### Exercise
Please print exactly the lines below, from the start of the material up to and including the line with "mb.build('apron', M['scrollwood'], sc)", but none of the pictures.

— Start Available data —

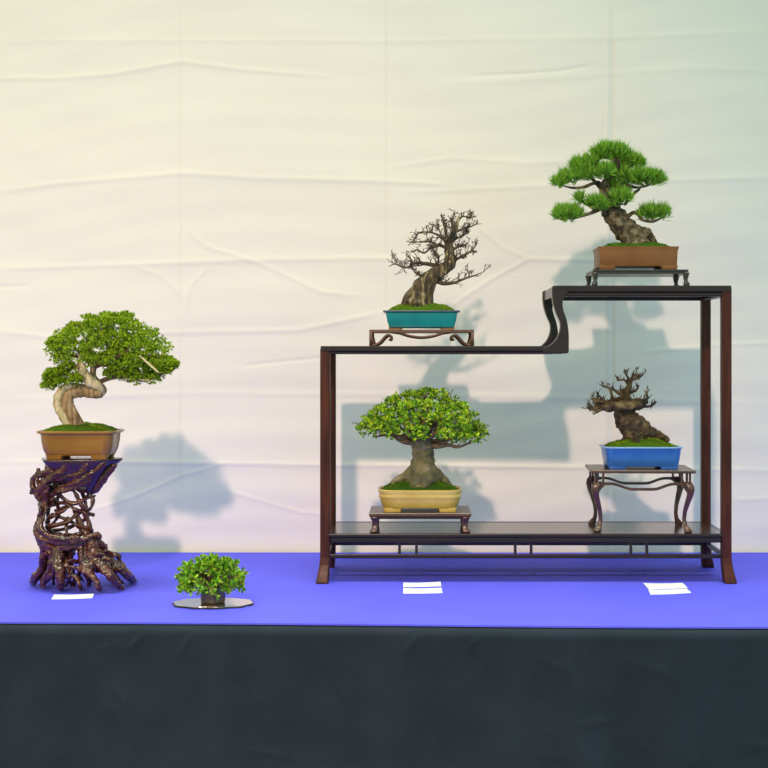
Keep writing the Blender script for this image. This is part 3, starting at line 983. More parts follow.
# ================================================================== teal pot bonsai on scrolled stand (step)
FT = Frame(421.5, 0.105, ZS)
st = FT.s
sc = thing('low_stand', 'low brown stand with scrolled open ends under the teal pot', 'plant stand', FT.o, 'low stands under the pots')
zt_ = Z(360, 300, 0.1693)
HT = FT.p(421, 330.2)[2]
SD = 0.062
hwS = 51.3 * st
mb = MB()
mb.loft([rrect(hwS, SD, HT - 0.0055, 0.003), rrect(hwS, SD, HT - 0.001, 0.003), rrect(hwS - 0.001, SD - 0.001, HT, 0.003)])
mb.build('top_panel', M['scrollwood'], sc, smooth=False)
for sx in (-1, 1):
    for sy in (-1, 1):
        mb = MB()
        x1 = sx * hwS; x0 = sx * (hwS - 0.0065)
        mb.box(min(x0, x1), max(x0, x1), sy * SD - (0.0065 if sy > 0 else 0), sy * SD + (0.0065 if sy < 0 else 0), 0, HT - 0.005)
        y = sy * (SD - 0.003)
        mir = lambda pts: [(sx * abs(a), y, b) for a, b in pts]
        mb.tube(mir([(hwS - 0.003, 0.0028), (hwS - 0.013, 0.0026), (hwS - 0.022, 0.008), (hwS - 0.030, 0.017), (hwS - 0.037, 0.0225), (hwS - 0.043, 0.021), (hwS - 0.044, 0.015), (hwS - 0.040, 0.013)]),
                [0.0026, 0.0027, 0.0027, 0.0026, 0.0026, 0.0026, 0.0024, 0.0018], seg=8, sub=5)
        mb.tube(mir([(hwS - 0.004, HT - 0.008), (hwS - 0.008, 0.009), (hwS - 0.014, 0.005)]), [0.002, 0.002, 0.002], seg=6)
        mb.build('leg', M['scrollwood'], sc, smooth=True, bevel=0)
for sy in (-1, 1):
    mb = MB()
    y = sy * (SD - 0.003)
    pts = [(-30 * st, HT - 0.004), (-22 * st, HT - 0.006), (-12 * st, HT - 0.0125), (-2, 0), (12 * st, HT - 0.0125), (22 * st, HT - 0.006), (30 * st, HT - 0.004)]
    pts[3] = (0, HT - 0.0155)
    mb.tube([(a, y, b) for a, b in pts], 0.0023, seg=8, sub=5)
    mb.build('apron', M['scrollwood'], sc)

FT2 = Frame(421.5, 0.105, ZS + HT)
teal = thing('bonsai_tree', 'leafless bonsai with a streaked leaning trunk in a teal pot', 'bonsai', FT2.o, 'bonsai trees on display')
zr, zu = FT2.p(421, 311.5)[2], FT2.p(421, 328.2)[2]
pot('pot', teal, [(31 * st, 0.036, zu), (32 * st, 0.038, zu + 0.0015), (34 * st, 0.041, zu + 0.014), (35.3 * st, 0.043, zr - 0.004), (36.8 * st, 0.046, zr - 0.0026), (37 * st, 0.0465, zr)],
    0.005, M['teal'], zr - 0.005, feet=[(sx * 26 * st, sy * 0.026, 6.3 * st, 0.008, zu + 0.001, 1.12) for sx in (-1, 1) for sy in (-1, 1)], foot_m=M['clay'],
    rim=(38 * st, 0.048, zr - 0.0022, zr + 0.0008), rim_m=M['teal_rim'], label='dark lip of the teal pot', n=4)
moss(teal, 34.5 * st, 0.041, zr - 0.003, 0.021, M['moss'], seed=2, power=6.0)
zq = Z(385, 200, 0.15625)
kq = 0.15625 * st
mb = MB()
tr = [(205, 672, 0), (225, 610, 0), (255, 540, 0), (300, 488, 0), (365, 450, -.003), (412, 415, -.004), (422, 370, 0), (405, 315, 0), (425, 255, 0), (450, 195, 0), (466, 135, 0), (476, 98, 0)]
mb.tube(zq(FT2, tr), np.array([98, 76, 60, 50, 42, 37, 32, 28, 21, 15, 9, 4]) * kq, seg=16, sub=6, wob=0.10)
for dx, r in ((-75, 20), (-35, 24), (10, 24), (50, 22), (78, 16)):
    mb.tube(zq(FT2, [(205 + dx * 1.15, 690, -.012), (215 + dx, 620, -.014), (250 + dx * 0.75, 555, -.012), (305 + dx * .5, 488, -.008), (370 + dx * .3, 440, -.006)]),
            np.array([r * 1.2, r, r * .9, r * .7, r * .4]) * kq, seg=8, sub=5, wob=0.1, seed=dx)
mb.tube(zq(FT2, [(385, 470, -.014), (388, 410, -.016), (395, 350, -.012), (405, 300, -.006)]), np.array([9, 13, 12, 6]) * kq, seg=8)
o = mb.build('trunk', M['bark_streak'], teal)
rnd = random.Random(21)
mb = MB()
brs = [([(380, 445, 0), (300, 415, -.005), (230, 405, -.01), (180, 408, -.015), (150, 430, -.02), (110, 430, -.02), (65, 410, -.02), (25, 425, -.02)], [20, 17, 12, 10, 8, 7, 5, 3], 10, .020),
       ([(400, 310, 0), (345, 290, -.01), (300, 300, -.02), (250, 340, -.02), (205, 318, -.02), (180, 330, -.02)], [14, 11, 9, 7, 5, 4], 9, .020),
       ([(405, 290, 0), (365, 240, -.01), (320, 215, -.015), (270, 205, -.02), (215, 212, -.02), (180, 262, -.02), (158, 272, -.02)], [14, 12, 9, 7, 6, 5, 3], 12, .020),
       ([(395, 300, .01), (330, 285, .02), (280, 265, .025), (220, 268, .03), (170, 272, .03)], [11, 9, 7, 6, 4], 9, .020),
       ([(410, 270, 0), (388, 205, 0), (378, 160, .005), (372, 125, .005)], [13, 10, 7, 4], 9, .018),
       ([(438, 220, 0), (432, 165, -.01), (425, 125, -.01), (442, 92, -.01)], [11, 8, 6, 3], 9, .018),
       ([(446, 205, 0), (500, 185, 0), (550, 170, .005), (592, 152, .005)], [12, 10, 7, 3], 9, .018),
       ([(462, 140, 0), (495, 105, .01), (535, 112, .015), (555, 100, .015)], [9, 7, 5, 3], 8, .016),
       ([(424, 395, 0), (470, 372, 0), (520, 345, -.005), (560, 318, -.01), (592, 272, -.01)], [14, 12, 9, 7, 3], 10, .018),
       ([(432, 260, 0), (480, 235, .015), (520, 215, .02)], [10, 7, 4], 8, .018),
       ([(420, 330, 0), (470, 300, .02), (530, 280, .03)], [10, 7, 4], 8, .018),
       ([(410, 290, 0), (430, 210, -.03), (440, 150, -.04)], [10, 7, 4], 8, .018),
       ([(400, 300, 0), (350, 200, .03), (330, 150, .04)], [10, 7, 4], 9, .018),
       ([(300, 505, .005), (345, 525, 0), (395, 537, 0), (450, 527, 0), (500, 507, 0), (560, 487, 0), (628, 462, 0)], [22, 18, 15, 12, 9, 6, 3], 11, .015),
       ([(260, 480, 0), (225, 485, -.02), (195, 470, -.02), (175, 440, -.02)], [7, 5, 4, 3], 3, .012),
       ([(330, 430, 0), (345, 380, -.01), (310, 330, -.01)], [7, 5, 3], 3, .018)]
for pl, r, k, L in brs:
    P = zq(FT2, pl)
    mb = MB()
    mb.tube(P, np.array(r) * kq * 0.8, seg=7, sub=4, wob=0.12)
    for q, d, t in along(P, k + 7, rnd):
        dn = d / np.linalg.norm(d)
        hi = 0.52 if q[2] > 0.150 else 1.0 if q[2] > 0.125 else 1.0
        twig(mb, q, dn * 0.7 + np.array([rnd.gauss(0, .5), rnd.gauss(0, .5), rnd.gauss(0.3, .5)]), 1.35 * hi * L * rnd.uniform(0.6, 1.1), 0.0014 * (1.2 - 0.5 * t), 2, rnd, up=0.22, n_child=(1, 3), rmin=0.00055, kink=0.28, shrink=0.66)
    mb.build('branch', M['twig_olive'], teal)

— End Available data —

### Correct answer
Keep writing the Blender script for this image. This is part 3, starting at line 983. More parts follow.
# ================================================================== teal pot bonsai on scrolled stand (step)
FT = Frame(421.5, 0.105, ZS)
st = FT.s
sc = thing('low_stand', 'low brown stand with scrolled open ends under the teal pot', 'plant stand', FT.o, 'low stands under the pots')
zt_ = Z(360, 300, 0.1693)
HT = FT.p(421, 330.2)[2]
SD = 0.062
hwS = 51.3 * st
mb = MB()
mb.loft([rrect(hwS, SD, HT - 0.0055, 0.003), rrect(hwS, SD, HT - 0.001, 0.003), rrect(hwS - 0.001, SD - 0.001, HT, 0.003)])
mb.build('top_panel', M['scrollwood'], sc, smooth=False)
for sx in (-1, 1):
    for sy in (-1, 1):
        mb = MB()
        x1 = sx * hwS; x0 = sx * (hwS - 0.0065)
        mb.box(min(x0, x1), max(x0, x1), sy * SD - (0.0065 if sy > 0 else 0), sy * SD + (0.0065 if sy < 0 else 0), 0, HT - 0.005)
        y = sy * (SD - 0.003)
        mir = lambda pts: [(sx * abs(a), y, b) for a, b in pts]
        mb.tube(mir([(hwS - 0.003, 0.0028), (hwS - 0.013, 0.0026), (hwS - 0.022, 0.008), (hwS - 0.030, 0.017), (hwS - 0.037, 0.0225), (hwS - 0.043, 0.021), (hwS - 0.044, 0.015), (hwS - 0.040, 0.013)]),
                [0.0026, 0.0027, 0.0027, 0.0026, 0.0026, 0.0026, 0.0024, 0.0018], seg=8, sub=5)
        mb.tube(mir([(hwS - 0.004, HT - 0.008), (hwS - 0.008, 0.009), (hwS - 0.014, 0.005)]), [0.002, 0.002, 0.002], seg=6)
        mb.build('leg', M['scrollwood'], sc, smooth=True, bevel=0)
for sy in (-1, 1):
    mb = MB()
    y = sy * (SD - 0.003)
    pts = [(-30 * st, HT - 0.004), (-22 * st, HT - 0.006), (-12 * st, HT - 0.0125), (-2, 0), (12 * st, HT - 0.0125), (22 * st, HT - 0.006), (30 * st, HT - 0.004)]
    pts[3] = (0, HT - 0.0155)
    mb.tube([(a, y, b) for a, b in pts], 0.0023, seg=8, sub=5)
    mb.build('apron', M['scrollwood'], sc)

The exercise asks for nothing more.